Screen Time is your curated weekly guide to excellent documentaries and nonfiction programs that you can watch at home.
Premiering Saturday, July 22 on Showtime is Laura Poitras' RISK, which chronicles the complex relationship between the filmmaker and Wikileaks founder Julian Assange. Time Out calls it "A jaw-dropping profile of one man's battle with world governments, common decency and his own out-of-control ego."
Premiering tonight, Monday, July 17 on POV is Ido Haar's Presenting Princess Shaw, the story of an aspiring musician who inspired an internationally famous video artist to create a magical collaboration that would introduce her talent to a whole new audience. Minneapolis Star Tribune calls it "a millennial twist on 'American Idol,' with the subjects and filmmaker each using technology to produce something new and astounding."
Having its series premiere Saturday, July 22 on Spike is Gone: The Forgotten Women of Ohio, from Oscar-nominated director Joe Berlinger. The program sheds new light on a growing number of unsolved murders that have cast a dark shadow over a small Ohio town.

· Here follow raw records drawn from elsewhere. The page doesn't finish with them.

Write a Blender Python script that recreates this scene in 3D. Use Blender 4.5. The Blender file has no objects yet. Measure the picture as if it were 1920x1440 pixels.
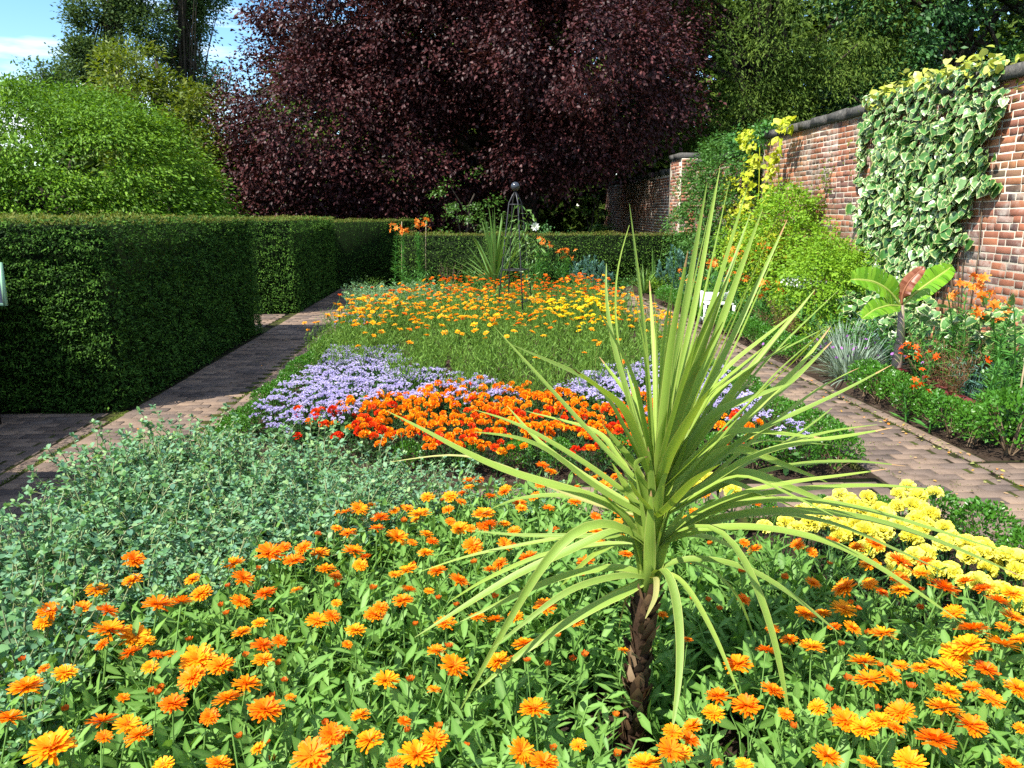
import bpy, math, random
import numpy as np
from mathutils import Vector, Matrix, Euler

random.seed(7)
RNG = np.random.default_rng(11)
SC = bpy.context.scene
COL = SC.collection
PI = math.pi

# ------------------------------------------------------------------ camera, sky, sun, exposure
CAM_H = 1.6
YAW = math.radians(3.0)
PITCH = math.atan(320 / 1500)
cd = bpy.data.cameras.new('camera')
cam = bpy.data.objects.new('camera', cd)
COL.objects.link(cam)
cam.location = (0, 0, CAM_H)
cam.rotation_euler = (PI / 2 - PITCH, 0, -YAW)
cd.sensor_fit = 'HORIZONTAL'
cd.sensor_width = 36
cd.lens = 36 * 1500 / 1920
cd.clip_start = 0.05
cd.clip_end = 2000
SC.camera = cam

SUN_VEC = Vector((-0.62, -0.48, 1.0)).normalized()      # towards the sun
SUN_EL = math.asin(SUN_VEC.z)
SUN_ROT = math.atan2(SUN_VEC.x, SUN_VEC.y)
w = bpy.data.worlds.new('World')
SC.world = w
w.use_nodes = True
wn, wl = w.node_tree.nodes, w.node_tree.links
wn.clear()
wo = wn.new('ShaderNodeOutputWorld')
bg = wn.new('ShaderNodeBackground')
bg.inputs['Strength'].default_value = 0.108
sky = wn.new('ShaderNodeTexSky')
sky.sky_type = 'NISHITA'
sky.sun_disc = False
sky.sun_elevation = SUN_EL
sky.sun_rotation = SUN_ROT
sky.air_density = 1.0
sky.dust_density = 0.3
sky.ozone_density = 2.2
tc = wn.new('ShaderNodeTexCoord')
mp = wn.new('ShaderNodeMapping')
mp.inputs['Scale'].default_value = (1.6, 1.6, 9.0)
mp.inputs['Location'].default_value = (0.35, 0.1, 0.2)
nz = wn.new('ShaderNodeTexNoise')
nz.inputs['Scale'].default_value = 2.2
nz.inputs['Detail'].default_value = 7
nz.inputs['Roughness'].default_value = 0.55
rp = wn.new('ShaderNodeValToRGB')
rp.color_ramp.elements[0].position = 0.46
rp.color_ramp.elements[1].position = 0.70
mx = wn.new('ShaderNodeMix')
mx.data_type = 'RGBA'
mx.inputs[7].default_value = (9.5, 9.8, 10.2, 1)
wl.new(tc.outputs['Generated'], mp.inputs['Vector'])
wl.new(mp.outputs['Vector'], nz.inputs['Vector'])
wl.new(nz.outputs['Fac'], rp.inputs['Fac'])
wl.new(rp.outputs['Color'], mx.inputs[0])
hs = wn.new('ShaderNodeHueSaturation'); hs.inputs['Saturation'].default_value = 1.25; hs.inputs['Value'].default_value = 1.15
wl.new(sky.outputs['Color'], hs.inputs['Color']); wl.new(hs.outputs['Color'], mx.inputs[6])
wl.new(mx.outputs[2], bg.inputs['Color'])
wl.new(bg.outputs['Background'], wo.inputs['Surface'])

sd = bpy.data.lights.new('sun', 'SUN')
sd.energy = 5.0
sd.angle = math.radians(0.5)
sd.color = (1.0, 0.95, 0.86)
sun = bpy.data.objects.new('sun', sd)
COL.objects.link(sun)
sun.rotation_euler = SUN_VEC.to_track_quat('Z', 'Y').to_euler()
sun.location = (-20, -15, 30)

SC.view_settings.view_transform = 'Standard'
SC.view_settings.look = 'None'
SC.view_settings.exposure = 1.15
SC.view_settings.gamma = 1.0
SC.view_settings.use_curve_mapping = False
SC.cycles.max_bounces = 6
SC.cycles.diffuse_bounces = 3
SC.cycles.glossy_bounces = 2
SC.cycles.transmission_bounces = 3
SC.cycles.use_denoising = False

# ------------------------------------------------------------------ pixel (1920x1440) <-> place in the garden
_f = 1500.0
_fw = np.array([math.sin(YAW) * math.cos(PITCH), math.cos(YAW) * math.cos(PITCH), -math.sin(PITCH)])
_rt = np.array([math.cos(YAW), -math.sin(YAW), 0.0])
_up = np.cross(_rt, _fw)
_eye = np.array([0, 0, CAM_H])
def _ray(x, y): return _fw * _f + _rt * (x - 960) - _up * (y - 720)
def gz(x, y, z=0.0):
    r = _ray(x, y); return _eye + r * ((z - CAM_H) / r[2])
def gx(x, y, X):
    r = _ray(x, y); return _eye + r * (X / r[0])
def gy(x, y, Y):
    r = _ray(x, y); return _eye + r * (Y / r[1])
def proj(P):
    d = np.asarray(P, float) - _eye
    z = d @ _fw
    return 960 + _f * (d @ _rt) / z, 720 - _f * (d @ _up) / z
def inside(poly, x, y):
    c = False; n = len(poly); j = n - 1
    for i in range(n):
        xi, yi = poly[i]; xj, yj = poly[j]
        if (yi > y) != (yj > y) and x < (xj - xi) * (y - yi) / (yj - yi) + xi: c = not c
        j = i
    return c
def zone(polys, z, step, x0, x1, y0, y1, seed=0, jit=0.42):
    """jittered grid of ground spots whose canopy (height z) lies in the given outlines"""
    r = random.Random(seed); out = []
    ny = int((y1 - y0) / step); nx = int((x1 - x0) / step)
    for i in range(ny + 1):
        for j in range(nx + 1):
            x = x0 + (j + (i % 2) * .5) * step + r.uniform(-jit, jit) * step
            y = y0 + i * step + r.uniform(-jit, jit) * step
            p = proj((x, y, z))
            if any(inside(q, p[0], p[1]) for q in polys): out.append((x, y))
    return out

# ------------------------------------------------------------------ mesh helpers
class MB:
    """collects faces and builds one mesh; 'tone' is one random value per face, 'edge' a value per vertex"""
    def __init__(s):
        s.v = []; s.e = []; s.l = []; s.n = []; s.t = []; s.m = []; s.k = 0
    def add(s, V, F, tone=0.5, mat=0, edge=None):
        V = np.asarray(V, float).reshape(-1, 3)
        s.v.append(V); s.e.append(np.zeros(len(V)) if edge is None else np.asarray(edge, float))
        for i, f in enumerate(F):
            s.l.append(np.asarray(f, np.int64) + s.k); s.n.append(np.array([len(f)]))
            s.t.append(np.array([tone if np.isscalar(tone) else tone[i]])); s.m.append(np.array([mat]))
        s.k += len(V)
    def scatter(s, T, R, P, tone, mat=0):
        V, F, e = T
        N = len(P)
        if N == 0: return
        k = len(V)
        W = np.einsum('nij,kj->nki', R, V) + P[:, None, :]
        s.v.append(W.reshape(-1, 3)); s.e.append(np.tile(e, N))
        base = s.k + np.arange(N) * k
        for f in F:
            s.l.append((base[:, None] + np.asarray(f)[None, :]).ravel())
            s.n.append(np.full(N, len(f))); s.t.append(np.asarray(tone, float)); s.m.append(np.full(N, mat))
        s.k += N * k
    def tube(s, pts, rad, sides=6, tone=0.5, mat=0, cap=True):
        pts = np.asarray(pts, float); n = len(pts)
        rad = np.full(n, rad) if np.isscalar(rad) else np.asarray(rad, float)
        tg = np.gradient(pts, axis=0); tg /= np.linalg.norm(tg, axis=1)[:, None] + 1e-9
        ref = np.array([1.0, 0, 0]) if abs(tg[0][0]) < .8 else np.array([0, 1.0, 0])
        V = []
        a = np.arange(sides) * 2 * PI / sides
        for i in range(n):
            u = np.cross(tg[i], ref); u /= np.linalg.norm(u) + 1e-9
            v = np.cross(tg[i], u)
            V.append(pts[i] + rad[i] * (np.cos(a)[:, None] * u + np.sin(a)[:, None] * v))
        F = [(i * sides + j, i * sides + (j + 1) % sides, (i + 1) * sides + (j + 1) % sides, (i + 1) * sides + j)
             for i in range(n - 1) for j in range(sides)]
        if cap: F += [tuple(range(sides))[::-1], tuple((n - 1) * sides + j for j in range(sides))]
        s.add(np.concatenate(V), F, tone, mat)
    def box(s, a, b, tone=.5, mat=0, skew=0, rnd=None):
        (x0, y0, z0), (x1, y1, z1) = a, b
        V = np.array([(x0, y0, z0), (x1, y0, z0), (x1, y1, z0), (x0, y1, z0), (x0, y0, z1), (x1, y0, z1), (x1, y1, z1), (x0, y1, z1)], float)
        if skew: V += (rnd or RNG).uniform(-skew, skew, V.shape)
        s.add(V, [(3, 2, 1, 0), (4, 5, 6, 7), (0, 1, 5, 4), (1, 2, 6, 5), (2, 3, 7, 6), (3, 0, 4, 7)], tone, mat)
    def build(s, name, mats, smooth=False):
        me = bpy.data.meshes.new(name)
        V = np.concatenate(s.v); L = np.concatenate(s.l); N = np.concatenate(s.n)
        me.vertices.add(len(V)); me.vertices.foreach_set('co', V.astype(np.float32).ravel())
        me.loops.add(len(L)); me.loops.foreach_set('vertex_index', L.astype(np.int32))
        me.polygons.add(len(N))
        me.polygons.foreach_set('loop_start', np.concatenate([[0], np.cumsum(N)[:-1]]).astype(np.int32))
        for m in (mats if isinstance(mats, (list, tuple)) else [mats]): me.materials.append(m)
        me.polygons.foreach_set('material_index', np.concatenate(s.m).astype(np.int32))
        me.update(calc_edges=True)
        a = me.attributes.new('tone', 'FLOAT', 'FACE'); a.data.foreach_set('value', np.concatenate(s.t).astype(np.float32))
        a = me.attributes.new('edge', 'FLOAT', 'POINT'); a.data.foreach_set('value', np.concatenate(s.e).astype(np.float32))
        if smooth: me.polygons.foreach_set('use_smooth', np.ones(len(N), bool))
        me.validate()
        return me

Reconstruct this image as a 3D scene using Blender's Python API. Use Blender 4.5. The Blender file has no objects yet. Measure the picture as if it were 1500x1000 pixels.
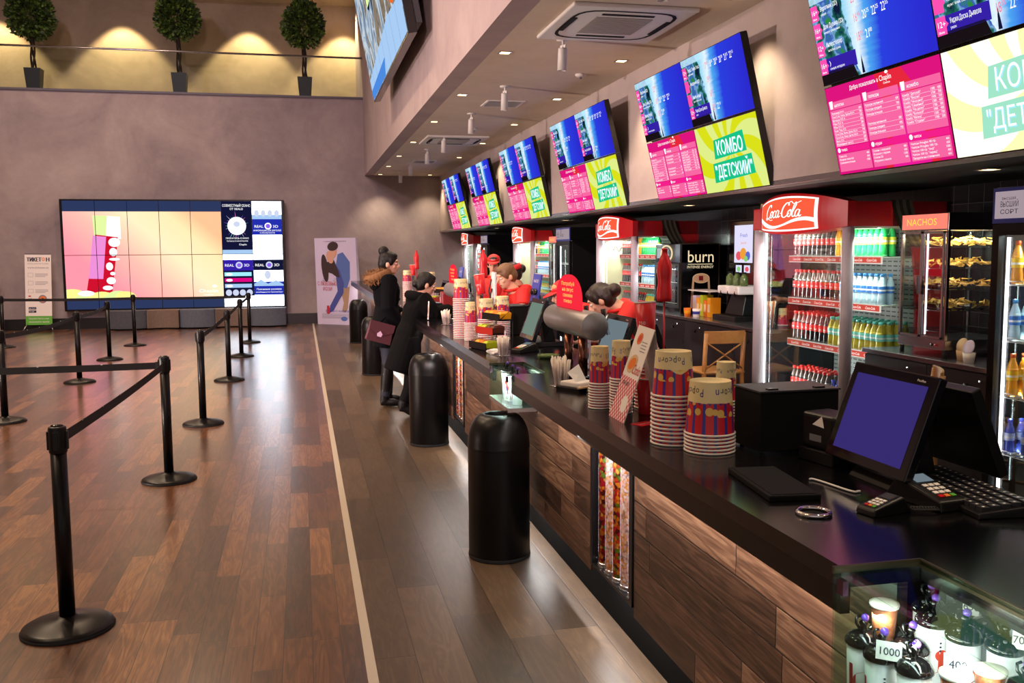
import bpy, math, random
from mathutils import Vector, Matrix, noise
PI = math.pi
random.seed(7)
SC = bpy.context.scene
COL = SC.collection

# ------------------------------------------------------------------ camera
F_PX = 1355.0
CAM_H = 1.65
def cam_axes():
    pit, yaw, rol = math.radians(-5.64), math.radians(12.75), math.radians(-0.42)
    cp, sp, cy, sy = math.cos(pit), math.sin(pit), math.cos(yaw), math.sin(yaw)
    f = Vector((sy*cp, cy*cp, sp)); r0 = Vector((cy, -sy, 0)); u0 = r0.cross(f)
    r = r0*math.cos(rol) + u0*math.sin(rol); u = -r0*math.sin(rol) + u0*math.cos(rol)
    return r, u, f
cd = bpy.data.cameras.new('camera'); cam = bpy.data.objects.new('camera', cd); COL.objects.link(cam)
cd.sensor_fit = 'HORIZONTAL'; cd.sensor_width = 36.0; cd.lens = F_PX/1500.0*36.0
cd.clip_start = 0.05; cd.clip_end = 200
_r, _u, _f = cam_axes()
M = Matrix((( _r.x, _u.x, -_f.x, 0), (_r.y, _u.y, -_f.y, 0), (_r.z, _u.z, -_f.z, CAM_H), (0, 0, 0, 1)))
cam.matrix_world = M
SC.camera = cam

# ------------------------------------------------------------------ view, world
vs = SC.view_settings
vs.view_transform = 'Standard'; vs.look = 'None'; vs.exposure = 0.0; vs.gamma = 1.0; vs.use_curve_mapping = False
W = bpy.data.worlds.new('world'); SC.world = W; W.use_nodes = True
W.node_tree.nodes['Background'].inputs[0].default_value = (1.0, 0.84, 0.78, 1)
W.node_tree.nodes['Background'].inputs[1].default_value = 0.42

# ------------------------------------------------------------------ large lamps of the hall (high ceiling at 8.4 m), added fills, LED lines
def lamp(name, kind, loc, power, color, target=None, **kw):
    d = bpy.data.lights.new(name, kind); d.energy = power; d.color = color
    for k, v in kw.items(): setattr(d, k, v)
    o = bpy.data.objects.new(name, d); COL.objects.link(o); o.location = loc
    if target is not None:
        o.rotation_euler = (Vector(target)-Vector(loc)).to_track_quat('-Z', 'Y').to_euler()
    return o
WARM = (1.0, 0.78, 0.52)
for i, (x, y, pw) in enumerate([(-5.8, 2.5, 620), (-2.2, 2.5, 170), (-5.8, 8.0, 1500), (-2.2, 8.0, 900), (-5.8, 13.5, 1250), (-2.2, 13.5, 950), (-5.8, 18.5, 800), (-2.2, 18.5, 700)]):
    lamp('hall_ceiling_light', 'SPOT', (x, y, 8.3), pw, (1.0, 0.72, 0.48), (x, y, 0), spot_size=math.radians(135), spot_blend=0.9, shadow_soft_size=0.25)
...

Currently streaming on Fandor is Astra Taylor's 2005 doc Zizek!, an exuberant portrait of the erudite and outrageous Slovenian cultural critic Slavoj Zizek. Newsday wrote that the film "captures the taut mind and disheveled lifestyle of a very funny man."
Currently streaming on Netflix is Charles Burnett's 2003 film Nat Turner: A Troublesome Property, which combines historical documents, interviews, and re-created scenes to dramatize the 1831 Nat Turner Slave Rebellion. Chicago Reader calls the film "a masterpiece...Burnett refuses to privilege any single version of Turner, instead giving us two dozen talking heads, half of them black, and seven actors playing him."
Voting begins today, July 17, for the PBS Online Film Festival, which features diverse films from PBS member stations and ITVS and POV.